Marjory E. Lambe – The Return: A murderer returns to the house of his victim, an old miser who once employed him and who he surprised while he was counting his treasure. The skinflint’s spectre (or his guilty conscience) provide his undoing. When he is recognised in The White Horse and Bessie the barmaid raises the alarm, the old boy’s son decides to look over the house. The burglar, when faced with the unexpected visitor, sees “the white hair … streaked with blood, the skin yellow across the skeleton face … the bloodless lips … drawn back into a grin of pure triumph.”

Marjorie Bowen – The Accident: Murchinson and Bargrave are involved in a car smash. When Murchinson sees the ‘grey whisp’ that is his enemy emerging from the wreckage, he gloats: “So you were killed, you silly fool!”

Pamela Hansford Johnson – The Empty Schoolroom: Maud remains behind with M. Fournier and Marie during the school holidays and encounters the sobbing ghost of an ugly girl in a dunces cap. She had been mistreated and humiliated by the embittered headmistress and now it is time to exact revenge …

Marjorie Bowen – A Persistent Woman:After yet another blazing row, Temple decides to leave his wife, Sarah. She clings to him with a greater tennacity than either would have thought her capable.

Margery H. Lawrence – The Haunted Saucepan: London, around St. James’ Palace. Anybody who eats anything prepared in the saucepan suffers the most horrible pains consistent with the pangs suffered by those poisoned with arsenic. Connor,Trevanion and a borrowed dog conceal themselves in the kitchen overnight to catch who or what has been setting it on the boil. The denouement is predictable, but the story has some wonderfully atmospheric touches and Strutt, the butler, is a trip.

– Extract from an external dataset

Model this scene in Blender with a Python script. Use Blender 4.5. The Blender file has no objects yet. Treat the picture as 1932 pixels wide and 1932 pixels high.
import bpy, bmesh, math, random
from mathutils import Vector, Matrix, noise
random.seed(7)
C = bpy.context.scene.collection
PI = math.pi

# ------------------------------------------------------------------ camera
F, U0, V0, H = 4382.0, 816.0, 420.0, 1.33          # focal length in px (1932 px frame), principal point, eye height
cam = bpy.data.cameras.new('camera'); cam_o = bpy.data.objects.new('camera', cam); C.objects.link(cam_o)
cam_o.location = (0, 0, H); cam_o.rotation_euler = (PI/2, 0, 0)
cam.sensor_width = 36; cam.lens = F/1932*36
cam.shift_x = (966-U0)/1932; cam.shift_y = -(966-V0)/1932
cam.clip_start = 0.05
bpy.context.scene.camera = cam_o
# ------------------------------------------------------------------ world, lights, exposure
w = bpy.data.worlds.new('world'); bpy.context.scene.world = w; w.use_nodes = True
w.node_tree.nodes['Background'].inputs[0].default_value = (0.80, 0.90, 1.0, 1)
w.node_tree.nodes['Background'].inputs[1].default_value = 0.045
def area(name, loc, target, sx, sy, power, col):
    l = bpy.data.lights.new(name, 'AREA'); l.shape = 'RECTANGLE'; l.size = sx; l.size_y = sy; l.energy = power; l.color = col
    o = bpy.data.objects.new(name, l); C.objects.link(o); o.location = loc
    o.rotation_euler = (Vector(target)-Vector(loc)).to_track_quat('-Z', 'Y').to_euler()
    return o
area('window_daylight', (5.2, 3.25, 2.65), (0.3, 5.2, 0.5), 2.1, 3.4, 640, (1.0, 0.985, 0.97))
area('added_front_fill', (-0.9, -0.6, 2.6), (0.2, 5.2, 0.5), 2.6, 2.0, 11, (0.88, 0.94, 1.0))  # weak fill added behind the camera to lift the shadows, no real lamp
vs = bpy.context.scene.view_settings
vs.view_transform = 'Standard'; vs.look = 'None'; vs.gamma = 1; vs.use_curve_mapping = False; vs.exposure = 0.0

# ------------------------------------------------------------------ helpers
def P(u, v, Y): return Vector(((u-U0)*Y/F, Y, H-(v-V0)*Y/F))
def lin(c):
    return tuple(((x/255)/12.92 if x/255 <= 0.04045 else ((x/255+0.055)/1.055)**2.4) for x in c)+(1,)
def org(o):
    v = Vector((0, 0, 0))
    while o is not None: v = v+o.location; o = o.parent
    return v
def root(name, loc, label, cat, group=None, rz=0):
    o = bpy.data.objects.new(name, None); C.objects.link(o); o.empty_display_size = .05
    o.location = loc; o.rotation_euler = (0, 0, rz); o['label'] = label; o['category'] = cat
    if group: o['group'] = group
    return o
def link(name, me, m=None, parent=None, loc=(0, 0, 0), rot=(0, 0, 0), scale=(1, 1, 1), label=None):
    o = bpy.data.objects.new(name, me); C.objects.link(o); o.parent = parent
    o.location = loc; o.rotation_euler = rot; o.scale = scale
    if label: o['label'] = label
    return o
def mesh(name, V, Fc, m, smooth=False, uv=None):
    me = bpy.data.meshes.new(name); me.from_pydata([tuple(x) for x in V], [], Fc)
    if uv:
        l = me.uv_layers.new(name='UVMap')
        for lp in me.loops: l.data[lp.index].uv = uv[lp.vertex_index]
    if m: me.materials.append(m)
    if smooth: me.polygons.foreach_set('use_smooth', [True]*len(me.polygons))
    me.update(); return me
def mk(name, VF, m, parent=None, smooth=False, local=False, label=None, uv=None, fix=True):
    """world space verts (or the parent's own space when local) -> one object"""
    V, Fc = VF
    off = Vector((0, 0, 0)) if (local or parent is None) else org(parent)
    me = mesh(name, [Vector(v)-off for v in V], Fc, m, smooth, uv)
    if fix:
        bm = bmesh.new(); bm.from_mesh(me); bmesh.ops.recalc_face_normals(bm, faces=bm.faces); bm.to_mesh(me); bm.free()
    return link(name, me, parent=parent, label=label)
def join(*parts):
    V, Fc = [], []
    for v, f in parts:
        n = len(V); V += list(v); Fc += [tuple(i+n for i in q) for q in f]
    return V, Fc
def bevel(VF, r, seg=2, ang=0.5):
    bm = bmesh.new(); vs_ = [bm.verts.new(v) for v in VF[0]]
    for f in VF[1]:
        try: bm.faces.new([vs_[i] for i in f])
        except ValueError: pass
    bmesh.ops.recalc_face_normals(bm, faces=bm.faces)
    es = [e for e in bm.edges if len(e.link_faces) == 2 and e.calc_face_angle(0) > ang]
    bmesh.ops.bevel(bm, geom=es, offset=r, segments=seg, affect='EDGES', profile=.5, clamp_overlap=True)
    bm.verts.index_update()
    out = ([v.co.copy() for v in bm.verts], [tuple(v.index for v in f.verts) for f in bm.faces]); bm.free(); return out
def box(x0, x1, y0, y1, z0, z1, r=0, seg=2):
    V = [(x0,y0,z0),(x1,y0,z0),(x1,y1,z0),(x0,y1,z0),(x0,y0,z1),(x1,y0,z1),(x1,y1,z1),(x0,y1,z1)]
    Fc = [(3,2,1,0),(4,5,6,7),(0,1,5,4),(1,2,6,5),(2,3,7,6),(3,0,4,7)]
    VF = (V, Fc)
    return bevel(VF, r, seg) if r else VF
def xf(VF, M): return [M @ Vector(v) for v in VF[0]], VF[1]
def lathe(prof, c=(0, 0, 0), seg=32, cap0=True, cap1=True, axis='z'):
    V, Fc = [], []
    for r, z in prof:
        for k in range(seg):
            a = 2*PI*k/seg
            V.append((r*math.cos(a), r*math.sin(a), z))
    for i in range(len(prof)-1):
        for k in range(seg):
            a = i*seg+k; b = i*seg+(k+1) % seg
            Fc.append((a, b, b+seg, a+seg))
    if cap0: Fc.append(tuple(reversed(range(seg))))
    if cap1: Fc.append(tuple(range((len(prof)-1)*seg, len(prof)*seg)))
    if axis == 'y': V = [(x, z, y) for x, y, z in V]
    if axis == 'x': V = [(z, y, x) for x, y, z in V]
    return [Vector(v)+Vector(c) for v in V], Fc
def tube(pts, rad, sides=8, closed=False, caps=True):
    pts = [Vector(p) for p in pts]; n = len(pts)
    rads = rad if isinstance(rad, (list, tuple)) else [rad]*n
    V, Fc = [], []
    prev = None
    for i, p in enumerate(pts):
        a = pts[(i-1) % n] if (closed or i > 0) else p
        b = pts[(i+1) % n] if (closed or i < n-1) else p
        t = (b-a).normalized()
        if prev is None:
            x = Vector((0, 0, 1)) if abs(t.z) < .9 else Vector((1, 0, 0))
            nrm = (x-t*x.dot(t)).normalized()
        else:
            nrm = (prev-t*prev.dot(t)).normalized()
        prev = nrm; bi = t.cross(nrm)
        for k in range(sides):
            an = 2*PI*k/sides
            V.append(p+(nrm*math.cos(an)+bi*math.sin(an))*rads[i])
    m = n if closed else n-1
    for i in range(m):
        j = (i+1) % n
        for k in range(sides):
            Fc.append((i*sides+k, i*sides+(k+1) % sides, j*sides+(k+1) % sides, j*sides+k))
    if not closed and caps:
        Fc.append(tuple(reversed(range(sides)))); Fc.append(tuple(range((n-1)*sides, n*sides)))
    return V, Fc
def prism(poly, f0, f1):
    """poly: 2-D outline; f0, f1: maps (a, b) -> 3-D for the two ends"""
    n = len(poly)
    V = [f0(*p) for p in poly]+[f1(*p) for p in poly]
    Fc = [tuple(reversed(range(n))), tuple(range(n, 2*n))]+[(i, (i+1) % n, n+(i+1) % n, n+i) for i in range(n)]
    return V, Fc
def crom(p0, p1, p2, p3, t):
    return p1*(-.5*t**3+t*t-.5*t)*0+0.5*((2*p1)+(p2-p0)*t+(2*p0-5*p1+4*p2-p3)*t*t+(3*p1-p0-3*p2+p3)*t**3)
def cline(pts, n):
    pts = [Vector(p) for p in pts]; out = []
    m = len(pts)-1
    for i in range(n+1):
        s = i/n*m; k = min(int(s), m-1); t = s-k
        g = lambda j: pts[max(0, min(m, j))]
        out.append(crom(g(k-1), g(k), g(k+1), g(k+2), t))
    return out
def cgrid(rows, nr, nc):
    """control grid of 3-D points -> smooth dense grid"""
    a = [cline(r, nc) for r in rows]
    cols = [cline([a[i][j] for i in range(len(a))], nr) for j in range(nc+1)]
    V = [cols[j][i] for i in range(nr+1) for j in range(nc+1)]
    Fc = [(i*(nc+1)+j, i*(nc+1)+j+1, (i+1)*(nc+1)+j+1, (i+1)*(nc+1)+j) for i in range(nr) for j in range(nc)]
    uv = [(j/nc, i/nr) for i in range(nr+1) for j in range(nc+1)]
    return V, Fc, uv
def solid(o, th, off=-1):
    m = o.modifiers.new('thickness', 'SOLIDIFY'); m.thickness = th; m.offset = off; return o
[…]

Fay Weldon – Breakages: Poltergeist activity in the unhappy household of the vicar and his “barren” wife. David’s prize possessions are forever being broken and mended by Dierdre, who prays that he won’t notice the cracks. When he does, the ensuing flare-up is enough to decide her to pluck up the courage and leave, especially as it is now known that his impotence has been responsible for their childlessness. When she goes, her room destroys itself. David remarries. The second time is as joyless as the first.